Equally surprising is that this extraordinary formation was not really known to white Australians until 1982, when a documentary making team were in the vicinity and overheard a mustering helicopter pilot describing these strange domes to a mate in the bar. He flew them into The Bungle Bungle Range the next day; they scooped the pool and started a tourist rush that has changed the whole local economy. Seeing the place on foot limits you to a minimum of short walks that doesn’t begin to scratch the surface; an overnight walk up Picanninny Gorge is an option. But it is enough to experience clefts and chasms I doubt are equalled elsewhere, such as Echidma Chasm left, which narrows to a one person space. We had two nights there and by dint of early dawn starts managed to experience all of the sites on our own, avoiding the bus parties and the 36 degree heat of midday.

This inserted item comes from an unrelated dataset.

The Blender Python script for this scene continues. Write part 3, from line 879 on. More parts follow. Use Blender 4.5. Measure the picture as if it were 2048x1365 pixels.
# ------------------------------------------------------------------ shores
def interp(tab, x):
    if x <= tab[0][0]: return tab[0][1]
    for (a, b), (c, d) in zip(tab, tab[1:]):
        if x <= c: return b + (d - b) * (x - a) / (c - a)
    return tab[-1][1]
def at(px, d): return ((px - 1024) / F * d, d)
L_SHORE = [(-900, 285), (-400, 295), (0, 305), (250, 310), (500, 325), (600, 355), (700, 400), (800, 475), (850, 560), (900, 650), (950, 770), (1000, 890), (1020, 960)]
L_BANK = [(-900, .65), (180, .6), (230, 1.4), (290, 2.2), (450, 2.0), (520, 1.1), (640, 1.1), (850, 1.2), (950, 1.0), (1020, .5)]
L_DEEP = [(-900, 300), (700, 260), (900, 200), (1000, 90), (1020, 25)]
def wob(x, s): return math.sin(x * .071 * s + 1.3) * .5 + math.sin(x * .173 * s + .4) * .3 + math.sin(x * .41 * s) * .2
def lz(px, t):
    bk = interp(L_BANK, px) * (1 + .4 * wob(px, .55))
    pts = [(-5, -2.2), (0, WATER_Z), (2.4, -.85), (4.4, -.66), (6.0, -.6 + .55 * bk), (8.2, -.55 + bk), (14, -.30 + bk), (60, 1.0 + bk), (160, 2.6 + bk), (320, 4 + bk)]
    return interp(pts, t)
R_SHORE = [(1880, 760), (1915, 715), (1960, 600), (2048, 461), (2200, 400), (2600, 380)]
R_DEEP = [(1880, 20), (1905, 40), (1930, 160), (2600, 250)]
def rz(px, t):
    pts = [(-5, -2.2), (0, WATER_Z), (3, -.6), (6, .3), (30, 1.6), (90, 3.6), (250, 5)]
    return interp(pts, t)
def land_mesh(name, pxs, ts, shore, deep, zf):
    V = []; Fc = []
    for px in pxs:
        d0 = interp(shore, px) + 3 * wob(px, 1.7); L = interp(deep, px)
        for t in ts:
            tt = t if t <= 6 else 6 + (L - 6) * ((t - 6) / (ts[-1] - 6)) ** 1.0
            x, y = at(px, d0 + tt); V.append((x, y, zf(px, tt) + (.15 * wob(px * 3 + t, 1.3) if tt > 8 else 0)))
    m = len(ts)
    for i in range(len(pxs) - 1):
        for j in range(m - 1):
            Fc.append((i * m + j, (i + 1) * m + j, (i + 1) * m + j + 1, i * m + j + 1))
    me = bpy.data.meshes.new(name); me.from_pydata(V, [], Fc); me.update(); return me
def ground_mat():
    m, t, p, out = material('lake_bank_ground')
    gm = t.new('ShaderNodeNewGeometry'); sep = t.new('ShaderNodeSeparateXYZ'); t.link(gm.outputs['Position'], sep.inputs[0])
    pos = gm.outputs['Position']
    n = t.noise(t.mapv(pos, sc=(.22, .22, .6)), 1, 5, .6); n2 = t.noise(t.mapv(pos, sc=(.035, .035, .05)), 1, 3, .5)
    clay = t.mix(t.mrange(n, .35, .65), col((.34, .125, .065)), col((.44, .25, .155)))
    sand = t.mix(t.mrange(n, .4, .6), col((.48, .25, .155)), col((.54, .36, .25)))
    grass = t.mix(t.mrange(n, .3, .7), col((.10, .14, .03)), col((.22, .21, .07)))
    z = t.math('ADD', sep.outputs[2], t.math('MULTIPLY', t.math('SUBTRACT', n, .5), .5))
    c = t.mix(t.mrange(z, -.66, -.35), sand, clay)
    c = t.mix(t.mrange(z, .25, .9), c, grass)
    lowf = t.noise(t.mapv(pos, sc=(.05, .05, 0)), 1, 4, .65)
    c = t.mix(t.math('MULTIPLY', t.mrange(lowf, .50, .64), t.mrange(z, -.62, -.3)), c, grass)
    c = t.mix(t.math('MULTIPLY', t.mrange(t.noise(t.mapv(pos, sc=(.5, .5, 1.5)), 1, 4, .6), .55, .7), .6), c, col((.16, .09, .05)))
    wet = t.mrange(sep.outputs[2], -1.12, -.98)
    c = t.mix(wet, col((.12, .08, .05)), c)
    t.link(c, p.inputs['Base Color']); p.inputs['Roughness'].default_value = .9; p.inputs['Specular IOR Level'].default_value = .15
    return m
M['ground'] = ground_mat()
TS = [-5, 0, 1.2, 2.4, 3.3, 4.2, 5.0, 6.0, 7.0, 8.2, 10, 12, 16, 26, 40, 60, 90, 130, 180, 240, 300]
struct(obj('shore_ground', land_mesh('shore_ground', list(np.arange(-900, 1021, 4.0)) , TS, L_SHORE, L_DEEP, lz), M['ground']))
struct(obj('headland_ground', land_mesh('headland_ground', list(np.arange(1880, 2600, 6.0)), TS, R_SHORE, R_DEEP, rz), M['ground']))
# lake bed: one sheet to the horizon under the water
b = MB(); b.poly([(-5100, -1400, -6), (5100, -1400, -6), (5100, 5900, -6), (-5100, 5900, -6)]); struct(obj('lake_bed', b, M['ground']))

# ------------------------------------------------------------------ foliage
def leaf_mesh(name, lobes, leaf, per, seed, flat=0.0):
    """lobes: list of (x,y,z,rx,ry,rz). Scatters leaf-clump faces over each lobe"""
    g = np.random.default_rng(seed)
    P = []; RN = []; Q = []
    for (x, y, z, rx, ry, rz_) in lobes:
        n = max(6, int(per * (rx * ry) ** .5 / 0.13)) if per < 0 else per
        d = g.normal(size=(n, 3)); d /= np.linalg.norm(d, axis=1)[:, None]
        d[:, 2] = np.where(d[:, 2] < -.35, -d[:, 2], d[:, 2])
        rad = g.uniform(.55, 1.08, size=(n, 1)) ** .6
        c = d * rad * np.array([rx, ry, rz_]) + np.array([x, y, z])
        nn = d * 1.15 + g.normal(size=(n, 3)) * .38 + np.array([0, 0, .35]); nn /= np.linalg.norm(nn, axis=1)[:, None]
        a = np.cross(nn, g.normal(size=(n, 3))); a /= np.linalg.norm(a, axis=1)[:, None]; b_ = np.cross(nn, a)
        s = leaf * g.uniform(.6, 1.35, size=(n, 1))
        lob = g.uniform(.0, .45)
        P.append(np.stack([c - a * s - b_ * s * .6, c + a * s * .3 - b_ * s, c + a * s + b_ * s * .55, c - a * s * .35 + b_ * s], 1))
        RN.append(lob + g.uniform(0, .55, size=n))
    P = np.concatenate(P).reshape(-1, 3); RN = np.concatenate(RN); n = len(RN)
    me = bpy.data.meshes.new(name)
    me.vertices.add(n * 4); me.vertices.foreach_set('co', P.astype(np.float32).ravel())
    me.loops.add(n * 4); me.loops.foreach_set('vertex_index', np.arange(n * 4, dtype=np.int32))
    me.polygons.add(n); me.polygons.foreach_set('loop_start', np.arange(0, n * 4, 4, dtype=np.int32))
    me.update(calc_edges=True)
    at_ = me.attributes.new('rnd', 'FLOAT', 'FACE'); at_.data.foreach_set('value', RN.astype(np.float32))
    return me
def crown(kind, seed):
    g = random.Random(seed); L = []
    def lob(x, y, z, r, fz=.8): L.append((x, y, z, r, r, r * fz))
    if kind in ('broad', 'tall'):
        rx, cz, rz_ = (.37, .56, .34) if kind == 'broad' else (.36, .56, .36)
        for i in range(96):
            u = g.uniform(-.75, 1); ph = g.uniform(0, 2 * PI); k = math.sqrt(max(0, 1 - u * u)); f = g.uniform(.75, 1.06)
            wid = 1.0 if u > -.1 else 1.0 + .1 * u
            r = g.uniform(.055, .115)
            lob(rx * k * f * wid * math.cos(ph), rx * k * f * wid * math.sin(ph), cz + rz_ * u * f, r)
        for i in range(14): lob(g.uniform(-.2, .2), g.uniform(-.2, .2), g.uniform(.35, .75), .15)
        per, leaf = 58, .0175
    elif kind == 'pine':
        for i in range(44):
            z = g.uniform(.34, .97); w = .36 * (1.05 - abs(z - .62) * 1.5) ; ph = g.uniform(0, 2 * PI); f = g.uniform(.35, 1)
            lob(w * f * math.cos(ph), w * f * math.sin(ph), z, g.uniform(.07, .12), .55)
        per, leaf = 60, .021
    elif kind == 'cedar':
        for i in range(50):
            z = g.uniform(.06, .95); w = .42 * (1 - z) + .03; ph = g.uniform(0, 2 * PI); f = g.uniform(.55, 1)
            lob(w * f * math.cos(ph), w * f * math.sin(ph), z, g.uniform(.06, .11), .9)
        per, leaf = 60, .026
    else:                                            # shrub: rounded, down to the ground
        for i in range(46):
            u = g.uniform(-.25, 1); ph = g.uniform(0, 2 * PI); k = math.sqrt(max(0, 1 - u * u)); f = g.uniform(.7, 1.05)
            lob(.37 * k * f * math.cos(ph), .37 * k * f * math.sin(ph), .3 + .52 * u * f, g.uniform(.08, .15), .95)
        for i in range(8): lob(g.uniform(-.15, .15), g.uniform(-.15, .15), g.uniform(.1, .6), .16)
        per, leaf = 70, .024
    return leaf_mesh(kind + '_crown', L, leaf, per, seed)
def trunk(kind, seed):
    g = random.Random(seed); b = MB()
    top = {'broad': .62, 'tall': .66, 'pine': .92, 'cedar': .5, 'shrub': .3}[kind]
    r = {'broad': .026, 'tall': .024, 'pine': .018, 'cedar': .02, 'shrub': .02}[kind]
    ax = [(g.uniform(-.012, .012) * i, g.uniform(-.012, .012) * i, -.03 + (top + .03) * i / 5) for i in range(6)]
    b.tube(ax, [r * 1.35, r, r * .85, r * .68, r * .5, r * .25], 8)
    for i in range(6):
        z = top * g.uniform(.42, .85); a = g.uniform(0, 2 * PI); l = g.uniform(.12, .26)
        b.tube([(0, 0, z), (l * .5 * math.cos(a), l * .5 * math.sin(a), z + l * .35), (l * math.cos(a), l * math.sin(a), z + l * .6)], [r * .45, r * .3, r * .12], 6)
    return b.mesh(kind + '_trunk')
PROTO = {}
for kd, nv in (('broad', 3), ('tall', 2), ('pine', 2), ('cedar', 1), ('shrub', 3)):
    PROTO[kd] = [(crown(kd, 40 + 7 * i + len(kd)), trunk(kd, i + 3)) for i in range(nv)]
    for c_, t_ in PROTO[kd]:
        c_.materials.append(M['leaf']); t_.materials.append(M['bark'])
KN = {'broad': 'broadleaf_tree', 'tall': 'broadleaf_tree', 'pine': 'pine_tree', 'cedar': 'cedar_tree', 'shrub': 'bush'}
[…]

Out of Purnululu now, heading resolutely south, and sensing a return to home and hearth, albeit still a few thousand kilometres away. Halls Creek is a town with a reputation that must be updated. Reports were not favourable, but we found a delightful small town where we could re-provision before starting our southerly journey in earnest, back down the Tanami Road to Alice Springs. Our travelling Jones buddies had given us a tip to go to Caroline Pool about fourteen kms east of the town, where we found, again, a wonderful camp spot for the night, all on our own.We had toyed with the idea of
heading north west via the Buntine and Buchanan roads and joining the Stuart Highway north of Tennant Creek. This would have avoided a repeat of the Tanami but would have been an extra 700kms and most of that on bitumen – not our favoured surface. More to the point we had to make sure we got ourselves in front of a TV screen on election night! We are very fortunate in having friends in interesting places - our new Alice Springs friends Prue and Andrew took us along to a great 50th cum election party. As you might have an inkling how we vote there is no need to make even passing reference to that night (though the company at the party was great!) except perhaps to suggest this could be the shake-up that politicians on both sides need. Go for it Bob!